== Recorded information
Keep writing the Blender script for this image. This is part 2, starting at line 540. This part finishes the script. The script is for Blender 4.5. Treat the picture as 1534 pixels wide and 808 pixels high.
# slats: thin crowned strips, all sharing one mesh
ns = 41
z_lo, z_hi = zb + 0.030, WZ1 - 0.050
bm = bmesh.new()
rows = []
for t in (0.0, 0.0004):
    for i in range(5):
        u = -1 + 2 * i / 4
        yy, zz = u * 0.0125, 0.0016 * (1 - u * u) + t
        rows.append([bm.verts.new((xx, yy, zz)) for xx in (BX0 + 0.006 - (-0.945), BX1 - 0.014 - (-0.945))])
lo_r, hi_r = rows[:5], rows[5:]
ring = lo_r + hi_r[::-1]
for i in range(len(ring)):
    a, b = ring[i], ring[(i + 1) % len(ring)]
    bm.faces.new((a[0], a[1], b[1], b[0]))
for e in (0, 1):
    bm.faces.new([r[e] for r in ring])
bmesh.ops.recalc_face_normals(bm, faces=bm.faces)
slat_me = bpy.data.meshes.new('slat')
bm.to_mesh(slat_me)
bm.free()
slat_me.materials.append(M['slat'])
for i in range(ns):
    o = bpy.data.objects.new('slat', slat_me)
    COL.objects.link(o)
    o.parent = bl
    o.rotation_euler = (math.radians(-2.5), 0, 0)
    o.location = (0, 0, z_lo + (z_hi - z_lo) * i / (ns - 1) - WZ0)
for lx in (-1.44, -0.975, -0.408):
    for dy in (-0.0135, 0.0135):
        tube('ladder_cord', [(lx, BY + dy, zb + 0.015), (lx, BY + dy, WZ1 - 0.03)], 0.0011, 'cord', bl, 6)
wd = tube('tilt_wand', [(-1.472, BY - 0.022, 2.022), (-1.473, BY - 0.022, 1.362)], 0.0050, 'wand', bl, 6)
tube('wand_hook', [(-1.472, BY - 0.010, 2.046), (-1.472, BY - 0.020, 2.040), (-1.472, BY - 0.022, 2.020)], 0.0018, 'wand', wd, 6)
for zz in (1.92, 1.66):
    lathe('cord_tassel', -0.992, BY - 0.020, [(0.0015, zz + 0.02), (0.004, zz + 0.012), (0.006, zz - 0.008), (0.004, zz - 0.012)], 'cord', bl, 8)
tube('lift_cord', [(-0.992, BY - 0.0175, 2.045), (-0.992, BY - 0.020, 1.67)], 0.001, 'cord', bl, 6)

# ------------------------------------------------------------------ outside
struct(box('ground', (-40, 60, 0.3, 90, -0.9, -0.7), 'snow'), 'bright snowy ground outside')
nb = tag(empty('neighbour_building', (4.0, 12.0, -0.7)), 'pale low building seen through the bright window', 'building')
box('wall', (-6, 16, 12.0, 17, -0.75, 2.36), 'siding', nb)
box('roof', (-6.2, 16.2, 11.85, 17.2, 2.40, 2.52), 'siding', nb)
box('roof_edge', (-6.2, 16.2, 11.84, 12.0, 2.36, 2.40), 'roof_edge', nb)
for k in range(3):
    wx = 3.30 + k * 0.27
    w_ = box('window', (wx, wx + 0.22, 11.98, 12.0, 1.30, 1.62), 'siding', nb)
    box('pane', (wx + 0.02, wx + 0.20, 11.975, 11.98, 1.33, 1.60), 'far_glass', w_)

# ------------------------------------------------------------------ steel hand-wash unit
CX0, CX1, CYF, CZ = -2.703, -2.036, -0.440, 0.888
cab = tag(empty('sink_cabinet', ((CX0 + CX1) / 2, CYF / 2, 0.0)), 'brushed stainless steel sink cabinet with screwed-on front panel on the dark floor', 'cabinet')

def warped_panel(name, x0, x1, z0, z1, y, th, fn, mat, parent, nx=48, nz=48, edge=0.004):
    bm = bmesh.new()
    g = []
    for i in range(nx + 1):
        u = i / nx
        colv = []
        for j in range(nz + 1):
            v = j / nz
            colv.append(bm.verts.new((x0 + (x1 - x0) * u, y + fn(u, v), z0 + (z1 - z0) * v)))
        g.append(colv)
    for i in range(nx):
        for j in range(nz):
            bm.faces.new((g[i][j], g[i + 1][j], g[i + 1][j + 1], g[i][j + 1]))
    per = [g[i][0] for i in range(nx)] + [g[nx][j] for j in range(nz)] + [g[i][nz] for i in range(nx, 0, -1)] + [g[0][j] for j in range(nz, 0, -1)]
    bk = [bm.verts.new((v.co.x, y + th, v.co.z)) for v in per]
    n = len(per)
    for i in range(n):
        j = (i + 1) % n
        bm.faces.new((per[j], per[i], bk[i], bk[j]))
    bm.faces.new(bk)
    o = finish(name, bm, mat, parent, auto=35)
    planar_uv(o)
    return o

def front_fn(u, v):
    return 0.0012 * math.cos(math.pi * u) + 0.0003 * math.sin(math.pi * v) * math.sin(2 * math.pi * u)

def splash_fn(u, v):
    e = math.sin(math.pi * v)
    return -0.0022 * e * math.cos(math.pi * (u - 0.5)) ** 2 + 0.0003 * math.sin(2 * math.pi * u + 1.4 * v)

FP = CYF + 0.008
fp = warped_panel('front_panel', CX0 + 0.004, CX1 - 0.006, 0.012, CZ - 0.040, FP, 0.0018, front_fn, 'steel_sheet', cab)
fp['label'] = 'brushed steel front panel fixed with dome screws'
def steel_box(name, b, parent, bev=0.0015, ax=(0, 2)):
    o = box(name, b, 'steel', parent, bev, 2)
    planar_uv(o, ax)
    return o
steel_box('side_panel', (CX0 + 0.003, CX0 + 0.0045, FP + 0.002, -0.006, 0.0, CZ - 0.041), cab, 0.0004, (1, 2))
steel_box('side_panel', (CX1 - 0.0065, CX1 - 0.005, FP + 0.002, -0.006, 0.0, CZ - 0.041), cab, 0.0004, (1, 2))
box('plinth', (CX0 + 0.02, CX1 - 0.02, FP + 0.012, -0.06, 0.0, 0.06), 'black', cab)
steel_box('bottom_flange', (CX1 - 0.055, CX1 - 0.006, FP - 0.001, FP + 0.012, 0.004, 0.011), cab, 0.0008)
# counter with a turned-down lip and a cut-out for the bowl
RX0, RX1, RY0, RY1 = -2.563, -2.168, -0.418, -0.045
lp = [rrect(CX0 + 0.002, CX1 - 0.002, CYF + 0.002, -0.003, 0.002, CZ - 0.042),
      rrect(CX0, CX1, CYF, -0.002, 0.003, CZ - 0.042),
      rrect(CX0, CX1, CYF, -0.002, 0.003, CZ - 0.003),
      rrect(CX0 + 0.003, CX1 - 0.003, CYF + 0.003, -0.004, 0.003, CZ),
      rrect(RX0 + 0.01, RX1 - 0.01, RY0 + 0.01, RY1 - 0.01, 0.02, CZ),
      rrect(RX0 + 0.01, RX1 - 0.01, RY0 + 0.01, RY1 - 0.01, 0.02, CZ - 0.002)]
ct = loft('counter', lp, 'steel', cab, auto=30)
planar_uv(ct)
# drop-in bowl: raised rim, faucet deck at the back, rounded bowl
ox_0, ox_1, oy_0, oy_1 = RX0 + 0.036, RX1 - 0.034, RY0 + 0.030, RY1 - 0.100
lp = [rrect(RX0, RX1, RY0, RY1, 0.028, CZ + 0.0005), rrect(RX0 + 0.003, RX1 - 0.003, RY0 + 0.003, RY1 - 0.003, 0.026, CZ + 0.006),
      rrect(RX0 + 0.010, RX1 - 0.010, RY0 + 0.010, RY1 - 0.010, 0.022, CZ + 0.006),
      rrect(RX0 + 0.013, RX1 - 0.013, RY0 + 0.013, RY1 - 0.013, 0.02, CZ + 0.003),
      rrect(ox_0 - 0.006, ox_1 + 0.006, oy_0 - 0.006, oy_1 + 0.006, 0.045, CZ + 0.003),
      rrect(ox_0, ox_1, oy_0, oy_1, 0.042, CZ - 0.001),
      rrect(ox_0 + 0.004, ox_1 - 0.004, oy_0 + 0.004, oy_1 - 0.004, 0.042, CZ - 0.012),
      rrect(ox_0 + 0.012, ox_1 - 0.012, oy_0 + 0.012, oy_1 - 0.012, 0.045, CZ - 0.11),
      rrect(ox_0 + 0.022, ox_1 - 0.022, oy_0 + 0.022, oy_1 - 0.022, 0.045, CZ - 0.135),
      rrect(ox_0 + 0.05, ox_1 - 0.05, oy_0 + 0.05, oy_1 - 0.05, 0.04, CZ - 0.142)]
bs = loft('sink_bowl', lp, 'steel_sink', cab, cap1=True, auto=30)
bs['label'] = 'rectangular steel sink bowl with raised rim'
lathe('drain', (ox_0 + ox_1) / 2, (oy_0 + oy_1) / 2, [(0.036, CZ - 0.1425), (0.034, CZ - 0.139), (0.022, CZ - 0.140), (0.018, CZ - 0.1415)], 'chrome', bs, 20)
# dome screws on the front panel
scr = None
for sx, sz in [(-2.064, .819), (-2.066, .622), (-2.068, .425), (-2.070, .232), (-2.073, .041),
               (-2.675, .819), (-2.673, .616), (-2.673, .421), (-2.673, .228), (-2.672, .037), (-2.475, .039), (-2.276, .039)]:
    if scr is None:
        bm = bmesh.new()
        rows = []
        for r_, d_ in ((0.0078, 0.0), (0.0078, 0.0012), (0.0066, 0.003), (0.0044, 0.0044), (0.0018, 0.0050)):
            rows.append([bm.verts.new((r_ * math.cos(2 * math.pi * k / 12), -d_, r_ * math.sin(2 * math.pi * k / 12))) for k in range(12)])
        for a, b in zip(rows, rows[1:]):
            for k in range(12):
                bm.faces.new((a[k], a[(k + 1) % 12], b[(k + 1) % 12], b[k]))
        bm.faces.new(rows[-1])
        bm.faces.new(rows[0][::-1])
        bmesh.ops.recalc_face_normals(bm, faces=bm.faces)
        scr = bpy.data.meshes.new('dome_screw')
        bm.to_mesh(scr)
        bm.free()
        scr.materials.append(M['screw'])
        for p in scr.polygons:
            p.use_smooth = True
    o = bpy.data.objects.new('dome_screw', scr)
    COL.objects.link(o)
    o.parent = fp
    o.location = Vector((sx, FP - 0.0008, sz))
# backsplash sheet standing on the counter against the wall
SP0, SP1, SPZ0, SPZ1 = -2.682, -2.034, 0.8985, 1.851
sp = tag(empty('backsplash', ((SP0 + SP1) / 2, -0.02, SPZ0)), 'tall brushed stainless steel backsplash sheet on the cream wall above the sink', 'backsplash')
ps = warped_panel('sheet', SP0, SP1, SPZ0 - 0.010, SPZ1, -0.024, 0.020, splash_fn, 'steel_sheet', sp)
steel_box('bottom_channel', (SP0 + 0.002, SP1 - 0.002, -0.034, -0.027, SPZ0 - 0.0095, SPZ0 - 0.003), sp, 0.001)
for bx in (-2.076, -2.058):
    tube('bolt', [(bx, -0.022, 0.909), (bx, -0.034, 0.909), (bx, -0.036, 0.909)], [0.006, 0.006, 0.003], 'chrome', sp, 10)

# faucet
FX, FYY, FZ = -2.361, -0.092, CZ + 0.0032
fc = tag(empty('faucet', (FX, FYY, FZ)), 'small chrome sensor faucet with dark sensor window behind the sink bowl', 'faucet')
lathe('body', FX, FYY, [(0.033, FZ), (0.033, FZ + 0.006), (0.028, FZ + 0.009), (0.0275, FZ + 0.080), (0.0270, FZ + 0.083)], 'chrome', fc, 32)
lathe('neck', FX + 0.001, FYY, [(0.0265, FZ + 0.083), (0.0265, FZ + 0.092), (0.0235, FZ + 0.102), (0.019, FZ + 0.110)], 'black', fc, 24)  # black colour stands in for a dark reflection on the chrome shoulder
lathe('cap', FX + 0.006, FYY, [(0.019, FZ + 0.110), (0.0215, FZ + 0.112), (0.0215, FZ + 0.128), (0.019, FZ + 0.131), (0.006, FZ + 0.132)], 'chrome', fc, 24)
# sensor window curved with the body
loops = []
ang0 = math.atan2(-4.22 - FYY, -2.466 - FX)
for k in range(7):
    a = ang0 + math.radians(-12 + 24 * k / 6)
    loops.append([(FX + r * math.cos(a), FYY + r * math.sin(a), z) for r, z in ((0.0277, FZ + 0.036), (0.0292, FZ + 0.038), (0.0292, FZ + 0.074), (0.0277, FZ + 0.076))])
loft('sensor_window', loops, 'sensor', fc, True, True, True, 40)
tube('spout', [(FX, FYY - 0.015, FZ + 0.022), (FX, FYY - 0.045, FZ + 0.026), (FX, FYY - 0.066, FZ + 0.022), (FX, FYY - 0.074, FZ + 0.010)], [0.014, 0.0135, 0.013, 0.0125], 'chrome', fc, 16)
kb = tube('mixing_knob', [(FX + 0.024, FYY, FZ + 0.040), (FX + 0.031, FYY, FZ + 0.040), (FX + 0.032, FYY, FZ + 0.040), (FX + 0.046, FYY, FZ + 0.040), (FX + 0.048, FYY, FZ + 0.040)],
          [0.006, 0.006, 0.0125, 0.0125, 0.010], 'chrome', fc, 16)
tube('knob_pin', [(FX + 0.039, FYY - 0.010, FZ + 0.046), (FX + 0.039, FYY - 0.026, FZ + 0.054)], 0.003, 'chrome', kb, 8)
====
● **Exercise requirements**: Repeat, exactly and only, the lines from the beginning of the material through the line that contains "tube('lift_cord', [(-0.992, BY".

● **The result**:
Keep writing the Blender script for this image. This is part 2, starting at line 540. This part finishes the script. The script is for Blender 4.5. Treat the picture as 1534 pixels wide and 808 pixels high.
# slats: thin crowned strips, all sharing one mesh
ns = 41
z_lo, z_hi = zb + 0.030, WZ1 - 0.050
bm = bmesh.new()
rows = []
for t in (0.0, 0.0004):
    for i in range(5):
        u = -1 + 2 * i / 4
        yy, zz = u * 0.0125, 0.0016 * (1 - u * u) + t
        rows.append([bm.verts.new((xx, yy, zz)) for xx in (BX0 + 0.006 - (-0.945), BX1 - 0.014 - (-0.945))])
lo_r, hi_r = rows[:5], rows[5:]
ring = lo_r + hi_r[::-1]
for i in range(len(ring)):
    a, b = ring[i], ring[(i + 1) % len(ring)]
    bm.faces.new((a[0], a[1], b[1], b[0]))
for e in (0, 1):
    bm.faces.new([r[e] for r in ring])
bmesh.ops.recalc_face_normals(bm, faces=bm.faces)
slat_me = bpy.data.meshes.new('slat')
bm.to_mesh(slat_me)
bm.free()
slat_me.materials.append(M['slat'])
for i in range(ns):
    o = bpy.data.objects.new('slat', slat_me)
    COL.objects.link(o)
    o.parent = bl
    o.rotation_euler = (math.radians(-2.5), 0, 0)
    o.location = (0, 0, z_lo + (z_hi - z_lo) * i / (ns - 1) - WZ0)
for lx in (-1.44, -0.975, -0.408):
    for dy in (-0.0135, 0.0135):
        tube('ladder_cord', [(lx, BY + dy, zb + 0.015), (lx, BY + dy, WZ1 - 0.03)], 0.0011, 'cord', bl, 6)
wd = tube('tilt_wand', [(-1.472, BY - 0.022, 2.022), (-1.473, BY - 0.022, 1.362)], 0.0050, 'wand', bl, 6)
tube('wand_hook', [(-1.472, BY - 0.010, 2.046), (-1.472, BY - 0.020, 2.040), (-1.472, BY - 0.022, 2.020)], 0.0018, 'wand', wd, 6)
for zz in (1.92, 1.66):
    lathe('cord_tassel', -0.992, BY - 0.020, [(0.0015, zz + 0.02), (0.004, zz + 0.012), (0.006, zz - 0.008), (0.004, zz - 0.012)], 'cord', bl, 8)
tube('lift_cord', [(-0.992, BY - 0.0175, 2.045), (-0.992, BY - 0.020, 1.67)], 0.001, 'cord', bl, 6)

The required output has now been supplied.